* [Stated goal]: Leave out any pictures and transcribe all other data below exactly.
---
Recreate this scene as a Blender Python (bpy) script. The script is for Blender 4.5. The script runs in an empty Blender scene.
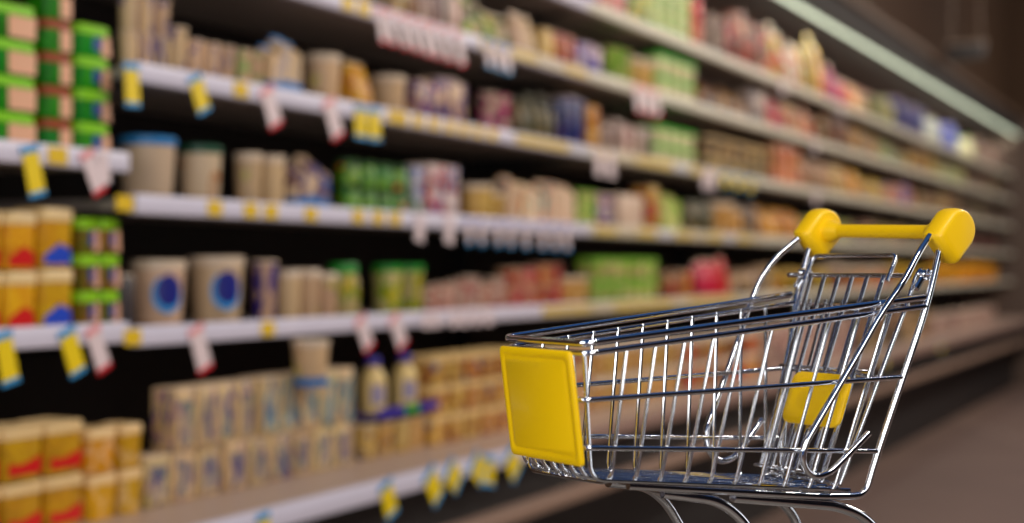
import bpy, math, random
from mathutils import Vector, Matrix
C = bpy.context.scene.collection
PI = math.pi
random.seed(7)

# ------------------------------------------------------------------ colour + materials
def lin(c):
    return tuple((v/255/12.92 if v/255 <= .04045 else ((v/255+.055)/1.055)**2.4) for v in c) + (1,)
MATS = {}
def mat(name, col, rough=.5, metal=0, emit=None, estr=0, spec=.5, coat=0, bump=0, bscale=40):
    if name in MATS: return MATS[name]
    m = bpy.data.materials.new(name); m.use_nodes = True
    nt = m.node_tree; b = nt.nodes['Principled BSDF']
    b.inputs['Base Color'].default_value = lin(col)
    b.inputs['Roughness'].default_value = rough; b.inputs['Metallic'].default_value = metal
    b.inputs['Specular IOR Level'].default_value = spec; b.inputs['Coat Weight'].default_value = coat
    if emit: b.inputs['Emission Color'].default_value = lin(emit); b.inputs['Emission Strength'].default_value = estr
    if bump:
        tc = nt.nodes.new('ShaderNodeTexCoord'); n = nt.nodes.new('ShaderNodeTexNoise'); n.inputs['Scale'].default_value = bscale
        bp = nt.nodes.new('ShaderNodeBump'); bp.inputs['Strength'].default_value = bump; bp.inputs['Distance'].default_value = .002
        nt.links.new(tc.outputs['Object'], n.inputs['Vector']); nt.links.new(n.outputs['Fac'], bp.inputs['Height'])
        nt.links.new(bp.outputs['Normal'], b.inputs['Normal'])
    MATS[name] = m; return m
def printed(name, cols, scale=16, stretch=(1, 1, .6), stops=(.50, .56, .62), rough=.45, hue=.015, val=.82):
    """plastic or paper packaging with printed patches that belong to the object"""
    if name in MATS: return MATS[name]
    m = mat(name, cols[0], rough); nt = m.node_tree; b = nt.nodes['Principled BSDF']
    tc = nt.nodes.new('ShaderNodeTexCoord'); mp = nt.nodes.new('ShaderNodeMapping'); mp.inputs['Scale'].default_value = stretch
    oi = nt.nodes.new('ShaderNodeObjectInfo'); mu = nt.nodes.new('ShaderNodeMath'); mu.operation = 'MULTIPLY'; mu.inputs[1].default_value = 9
    n = nt.nodes.new('ShaderNodeTexNoise'); n.noise_dimensions = '4D'; n.inputs['Scale'].default_value = scale; n.inputs['Detail'].default_value = 1.5
    r = nt.nodes.new('ShaderNodeValToRGB'); r.color_ramp.interpolation = 'CONSTANT'
    e = r.color_ramp.elements; e[0].position = 0; e[0].color = lin(cols[0]); e[1].position = stops[0]; e[1].color = lin(cols[1 % len(cols)])
    for i, c in enumerate(cols[2:3]):
        k = e.new(stops[1]); k.color = lin(c)
    k = e.new(stops[2]); k.color = lin(cols[0] if len(cols) < 4 else cols[3])
    L = nt.links.new
    L(tc.outputs['Object'], mp.inputs['Vector']); L(mp.outputs['Vector'], n.inputs['Vector'])
    L(oi.outputs['Random'], mu.inputs[0]); L(mu.outputs[0], n.inputs['W'])
    h = nt.nodes.new('ShaderNodeHueSaturation'); h.inputs['Saturation'].default_value = 1.18; ma = nt.nodes.new('ShaderNodeMapRange'); ma.inputs['To Min'].default_value = .5-hue; ma.inputs['To Max'].default_value = .5+hue
    m2 = nt.nodes.new('ShaderNodeMath'); m2.operation = 'FRACT'; m3 = nt.nodes.new('ShaderNodeMath'); m3.operation = 'MULTIPLY'; m3.inputs[1].default_value = 57
    mv = nt.nodes.new('ShaderNodeMapRange'); mv.inputs['To Min'].default_value = val; mv.inputs['To Max'].default_value = 1.05
    L(oi.outputs['Random'], ma.inputs['Value']); L(ma.outputs['Result'], h.inputs['Hue'])
    L(oi.outputs['Random'], m3.inputs[0]); L(m3.outputs[0], m2.inputs[0]); L(m2.outputs[0], mv.inputs['Value']); L(mv.outputs['Result'], h.inputs['Value'])
    L(n.outputs['Fac'], r.inputs['Fac']); L(r.outputs['Color'], h.inputs['Color']); L(h.outputs['Color'], b.inputs['Base Color'])
    return m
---
* [Answer]:
Recreate this scene as a Blender Python (bpy) script. The script is for Blender 4.5. The script runs in an empty Blender scene.
import bpy, math, random
from mathutils import Vector, Matrix
C = bpy.context.scene.collection
PI = math.pi
random.seed(7)

# ------------------------------------------------------------------ colour + materials
def lin(c):
    return tuple((v/255/12.92 if v/255 <= .04045 else ((v/255+.055)/1.055)**2.4) for v in c) + (1,)
MATS = {}
def mat(name, col, rough=.5, metal=0, emit=None, estr=0, spec=.5, coat=0, bump=0, bscale=40):
    if name in MATS: return MATS[name]
    m = bpy.data.materials.new(name); m.use_nodes = True
    nt = m.node_tree; b = nt.nodes['Principled BSDF']
    b.inputs['Base Color'].default_value = lin(col)
    b.inputs['Roughness'].default_value = rough; b.inputs['Metallic'].default_value = metal
    b.inputs['Specular IOR Level'].default_value = spec; b.inputs['Coat Weight'].default_value = coat
    if emit: b.inputs['Emission Color'].default_value = lin(emit); b.inputs['Emission Strength'].default_value = estr
    if bump:
        tc = nt.nodes.new('ShaderNodeTexCoord'); n = nt.nodes.new('ShaderNodeTexNoise'); n.inputs['Scale'].default_value = bscale
        bp = nt.nodes.new('ShaderNodeBump'); bp.inputs['Strength'].default_value = bump; bp.inputs['Distance'].default_value = .002
        nt.links.new(tc.outputs['Object'], n.inputs['Vector']); nt.links.new(n.outputs['Fac'], bp.inputs['Height'])
        nt.links.new(bp.outputs['Normal'], b.inputs['Normal'])
    MATS[name] = m; return m
def printed(name, cols, scale=16, stretch=(1, 1, .6), stops=(.50, .56, .62), rough=.45, hue=.015, val=.82):
    """plastic or paper packaging with printed patches that belong to the object"""
    if name in MATS: return MATS[name]
    m = mat(name, cols[0], rough); nt = m.node_tree; b = nt.nodes['Principled BSDF']
    tc = nt.nodes.new('ShaderNodeTexCoord'); mp = nt.nodes.new('ShaderNodeMapping'); mp.inputs['Scale'].default_value = stretch
    oi = nt.nodes.new('ShaderNodeObjectInfo'); mu = nt.nodes.new('ShaderNodeMath'); mu.operation = 'MULTIPLY'; mu.inputs[1].default_value = 9
    n = nt.nodes.new('ShaderNodeTexNoise'); n.noise_dimensions = '4D'; n.inputs['Scale'].default_value = scale; n.inputs['Detail'].default_value = 1.5
    r = nt.nodes.new('ShaderNodeValToRGB'); r.color_ramp.interpolation = 'CONSTANT'
    e = r.color_ramp.elements; e[0].position = 0; e[0].color = lin(cols[0]); e[1].position = stops[0]; e[1].color = lin(cols[1 % len(cols)])
    for i, c in enumerate(cols[2:3]):
        k = e.new(stops[1]); k.color = lin(c)
    k = e.new(stops[2]); k.color = lin(cols[0] if len(cols) < 4 else cols[3])
    L = nt.links.new
    L(tc.outputs['Object'], mp.inputs['Vector']); L(mp.outputs['Vector'], n.inputs['Vector'])
    L(oi.outputs['Random'], mu.inputs[0]); L(mu.outputs[0], n.inputs['W'])
    h = nt.nodes.new('ShaderNodeHueSaturation'); h.inputs['Saturation'].default_value = 1.18; ma = nt.nodes.new('ShaderNodeMapRange'); ma.inputs['To Min'].default_value = .5-hue; ma.inputs['To Max'].default_value = .5+hue
    m2 = nt.nodes.new('ShaderNodeMath'); m2.operation = 'FRACT'; m3 = nt.nodes.new('ShaderNodeMath'); m3.operation = 'MULTIPLY'; m3.inputs[1].default_value = 57
    mv = nt.nodes.new('ShaderNodeMapRange'); mv.inputs['To Min'].default_value = val; mv.inputs['To Max'].default_value = 1.05
    L(oi.outputs['Random'], ma.inputs['Value']); L(ma.outputs['Result'], h.inputs['Hue'])
    L(oi.outputs['Random'], m3.inputs[0]); L(m3.outputs[0], m2.inputs[0]); L(m2.outputs[0], mv.inputs['Value']); L(mv.outputs['Result'], h.inputs['Value'])
    L(n.outputs['Fac'], r.inputs['Fac']); L(r.outputs['Color'], h.inputs['Color']); L(h.outputs['Color'], b.inputs['Base Color'])
    return m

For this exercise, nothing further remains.